Впрочем, возможны исключения. В американском научном и культурном сообществе есть несколько “священных коров”, которым позволено все. Живой классик американской политологии Роберт Даль, наверное, мог бы высказать публично свою неприязнь к сексуальным меньшинствам, явись у него такая потребность. И, наверное, его бы не изгнали из университета. Может быть, просто “политически корректно” предложили бы уйти на пенсию. Мстислав Ростропович и Иосиф Бродский могли позволить себе то, что в отношении других, менее именитых, наверняка классифицировалось бы как “сексуальные домогательства”. Солженицыну дозволялись “политически некорректные” высказывания в отношении “свободного Запада”. Но это – редчайшие случаи.

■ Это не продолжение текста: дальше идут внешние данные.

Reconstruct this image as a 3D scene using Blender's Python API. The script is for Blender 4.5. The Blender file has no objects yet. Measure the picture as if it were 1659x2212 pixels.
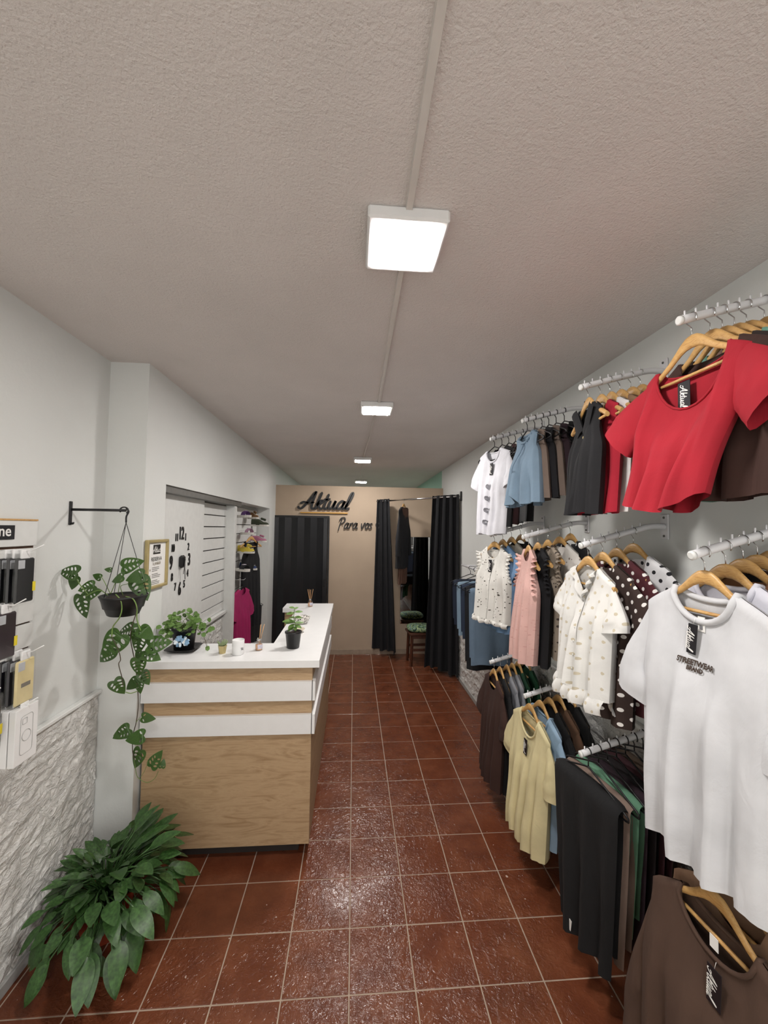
import bpy, math, random
from mathutils import Vector, Matrix, noise as mnoise
PI = math.pi
scene = bpy.context.scene
COL = scene.collection

# ------------------------------------------------------------------ camera
F_PX = 862.06
YAW, PITCH, ROLL = 0.0746225746, 0.0415900559, 0.0144349515
TILE = 0.27
EYE = 6.94028634 * TILE
_f = Vector((math.sin(YAW)*math.cos(PITCH), math.cos(YAW)*math.cos(PITCH), math.sin(PITCH)))
_r0 = Vector((math.cos(YAW), -math.sin(YAW), 0)); _u0 = _r0.cross(_f)
CR = _r0*math.cos(ROLL) + _u0*math.sin(ROLL); CU = _u0*math.cos(ROLL) - _r0*math.sin(ROLL); CF = _f
CP = Vector((0, 0, EYE))
cam_d = bpy.data.cameras.new('camera'); cam = bpy.data.objects.new('camera', cam_d); COL.objects.link(cam)
cam_d.sensor_fit = 'HORIZONTAL'; cam_d.sensor_width = 36.0; cam_d.lens = F_PX/1659*36.0
cam_d.clip_start = 0.02; cam_d.clip_end = 60
cam.matrix_world = Matrix(((CR.x, CU.x, -CF.x, CP.x), (CR.y, CU.y, -CF.y, CP.y), (CR.z, CU.z, -CF.z, CP.z), (0, 0, 0, 1)))
scene.camera = cam
def ray(px, py): return CF + CR*((px-829.5)/F_PX) - CU*((py-1106)/F_PX)
def atX(px, py, X): d = ray(px, py); return CP + d*(X/d.x)
def atY(px, py, Y): d = ray(px, py); return CP + d*(Y/d.y)
def atZ(px, py, Z): d = ray(px, py); return CP + d*((Z-EYE)/d.z)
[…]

Система всеобщего доносительства пронизывает американскую университетскую жизнь. Студенты выставляют оценки преподавателям. Причем делают это анонимно. Профессора выставляют оценки друг другу. Делается это вроде бы из лучших побуждений – демократия. Однако никто не ведает, какими соображениями люди при этом могут руководствоваться. Во всяком случае, профессор десять раз подумает прежде чем поставить лодырю неудовлетворительную оценку на экзамене. Как знать, не повредит ли это его карьере?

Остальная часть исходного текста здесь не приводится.